Benchmark and Instructional Analysis: A Protocol for Learning From

Student Work

What is a benchmark?

When you are looking closely at your students’ writing, you’re trying to figure out what they could do well and where they still need work. To make this possible, you need a benchmark.

A benchmark is a piece of student writing that reflects what you were hoping to get as a proficient piece of writing for a specific instructional sequence, for your grade level. If a piece of writing is “proficient”, it will show understanding of the content you were teaching, in a well-organized and well-articulated way that makes that understanding clear to a reader.

(NOTE: In addition, the student work will also show reasonable control over conventions – spelling, punctuation, sentence structure. These are language standards. We will note these when we look at the work, but our emphasis will be on the writing standard itself, not the language standard).

Thinking about “proficient” and what that might reasonably look like means asking ourselves as teachers, “ Hmmm……what was I after here? What is a reasonable expectation of what my students could write here?” When we are looking for a “proficient” benchmark, we are not looking for the very best piece in the class – rather, we are looking for a piece that demonstrates what most students should be able to doafter having had good instruction.

Sometimes, it can be hard to find exactly the piece we are looking for. Sometimes, there are lots of pieces that seem like good candidates for “proficient” – sometimes, very few. That's all okay. We’ll do the best we can. A benchmark is, after all, a teacher tool – something that will help us make sense of what our students wrote, and to figure out ways to help them take next steps.

What is an Instructional Analysis Checklist?

An Instructional Analysis checklist (sometimes called QDA, for “Qualitative Data Analysis”) is a simple tool for recording and learning from student work. Each type of writing (opinion / argument, informative / explanatory, and narrative) has a checklist for each grade level. The descriptors in the checklist reflect both the level of content understanding in the piece, and the descriptors named in the grade level writing standard for that type of writing.

In combination with a benchmark, the checklist helps a teacher to see in what areas her students are proficient, and in what areas they still need further instruction.

The steps

1) read over the Instructional Analysis checklist for your grade level. This will remind you what the standard says about this writing type at your grade level.

NOTE: It will also remind you to be specific about what type of content understanding you are looking for in this writing. Typically, the content understanding is driven by the Focusing Question (prompting question) you posed to the students to drive their thinking and writing.

2) now you’re ready to think about choosing a benchmark from your students’ actual work.

3) read over the pile of student writing you have from your class.

4) using your best judgment, choose 1-3 pieces that you think are probably going to be good candidates for “proficient”. You might want to do this with a colleague, so you can discuss as you work. If it’s helpful to look at some pieces of writing from In Common, or other proficient student work, feel free to do that.

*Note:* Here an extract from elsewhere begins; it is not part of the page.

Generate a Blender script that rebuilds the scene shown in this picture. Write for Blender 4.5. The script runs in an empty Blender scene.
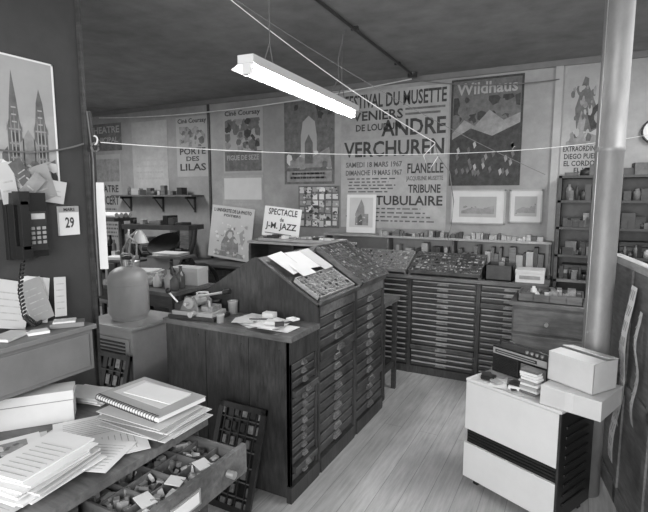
import bpy, math, random
from mathutils import Matrix, Vector, Euler
rnd=random.Random(7)
scene=bpy.context.scene
scene.view_settings.view_transform='Standard'
scene.view_settings.look='None'
pi=math.pi
# ------------------------------------------------------------ materials
MATS={}
def mat(name,v,rough=.6,kind='noise',amt=.25,scale=6.,metal=0.,emit=0.,bump=0.,stretch=(1,1,1)):
    if name in MATS: return MATS[name]
    m=bpy.data.materials.new(name); m.use_nodes=True
    nt=m.node_tree; N=nt.nodes; L=nt.links
    bs=N['Principled BSDF']
    bs.inputs['Roughness'].default_value=rough
    bs.inputs['Metallic'].default_value=metal
    tc=N.new('ShaderNodeTexCoord'); mp=N.new('ShaderNodeMapping')
    mp.inputs['Scale'].default_value=stretch
    L.new(tc.outputs['Object'],mp.inputs['Vector'])
    ns=N.new('ShaderNodeTexNoise'); ns.inputs['Scale'].default_value=scale
    ns.inputs['Detail'].default_value=8; ns.inputs['Roughness'].default_value=.65
    L.new(mp.outputs[0],ns.inputs['Vector'])
    cr=N.new('ShaderNodeValToRGB')
    lo=v*(1-amt); hi=min(v*(1+amt),.95)
    cr.color_ramp.elements[0].position=.3; cr.color_ramp.elements[0].color=(lo,lo,lo,1)
    cr.color_ramp.elements[1].position=.7; cr.color_ramp.elements[1].color=(hi,hi,hi,1)
    L.new(ns.outputs['Fac'],cr.inputs['Fac'])
    last=cr.outputs['Color']
    def mult(last,col):
        mx=N.new('ShaderNodeMixRGB'); mx.blend_type='MULTIPLY'; mx.inputs[0].default_value=1
        L.new(last,mx.inputs[1]); L.new(col,mx.inputs[2]); return mx.outputs[0]
    if kind=='planks':
        mp2=N.new('ShaderNodeMapping'); mp2.inputs['Rotation'].default_value=(0,0,pi/2)
        L.new(tc.outputs['Object'],mp2.inputs['Vector'])
        bk=N.new('ShaderNodeTexBrick'); bk.inputs['Scale'].default_value=1
        bk.inputs['Brick Width'].default_value=3.2; bk.inputs['Row Height'].default_value=.13
        bk.inputs['Mortar Size'].default_value=.002; bk.inputs['Mortar Smooth'].default_value=.5
        bk.inputs['Color1'].default_value=(1,1,1,1); bk.inputs['Color2'].default_value=(.88,.88,.88,1)
        bk.inputs['Mortar'].default_value=(.5,.5,.5,1)
        L.new(mp2.outputs[0],bk.inputs['Vector'])
        last=mult(last,bk.outputs['Color'])
    if kind in('stain','planks','worn'):
        n2=N.new('ShaderNodeTexNoise'); n2.inputs['Scale'].default_value={'stain':.9,'planks':1.6,'worn':4.}[kind]; n2.inputs['Detail'].default_value=6
        L.new(tc.outputs['Object'],n2.inputs['Vector'])
        c2=N.new('ShaderNodeValToRGB'); c2.color_ramp.elements[0].position=.35; q={'stain':.7,'planks':.75,'worn':.5}[kind]; c2.color_ramp.elements[0].color=(q,q,q,1)
        c2.color_ramp.elements[1].position=.62; c2.color_ramp.elements[1].color=(1.,1.,1.,1)
        L.new(n2.outputs['Fac'],c2.inputs['Fac'])
        last=mult(last,c2.outputs['Color'])
    L.new(last,bs.inputs['Base Color'])
    if bump:
        bp=N.new('ShaderNodeBump'); bp.inputs['Strength'].default_value=bump; bp.inputs['Distance'].default_value=.004
        L.new(ns.outputs['Fac'],bp.inputs['Height']); L.new(bp.outputs[0],bs.inputs['Normal'])
    if emit:
        bs.inputs['Emission Color'].default_value=(1,1,1,1); bs.inputs['Emission Strength'].default_value=emit
    MATS[name]=m; return m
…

5) try “annotating in your head”, using the checklist. Which of these pieces is closest to what you were hoping to see in “proficient” writing?

6) once you’ve decided on your “proficient” benchmark, go ahead and actually annotate the piece. (It might be helpful to make a copy so you can write directly on it)

Ready to use

Your benchmark is now ready to serve you in looking closely at all your students’ work!

Here’s how:

1) read over the first piece of student writing without stopping, to get a “sense of the whole”. It’s often helpful to do this aloud.

2) step by step, using the checklist and your benchmark, note where this piece is in relation to that benchmark. Use the student’s initials to show where his/her writing falls for each descriptor.

Look at the model below for a fourth grade piece of student work. The student, GT, could do some things well (compared to the benchmark) and other things not so well

Not present / Developing / Proficient
Shows a solid understanding of content
GT
Introduces the topic clearly
GT
GT / Develops the topic with facts, definitions, concrete details, quotations, or other
information and examples related to the topic
GT / Groups related information in paragraphs and sections
GT / Links ideas within categories of information using words and phrases (e.g., another, for example, also, because)
Includes formatting (e.g., headings), illustrations, and multimedia when useful to aiding comprehension
Not applicable to this piece
GT / Uses precise language and domain-specific vocabulary to inform about or explain the topic
Provides a concluding statement or section related to the information or explanation presented
GT
Conventions, syntax are grade appropriate
GT

NOTE: for a fully filled out sample, see the Kindergarten sample in this folder

3) repeat until you have recorded all of the student work on the checklist

Next steps!

Look at the patterns you see from your students’ initials. What are the strengths of your class? What are their needs? Are there groups of students who have particular needs?

What do you need to do, as a teacher, to move them along towards proficiency?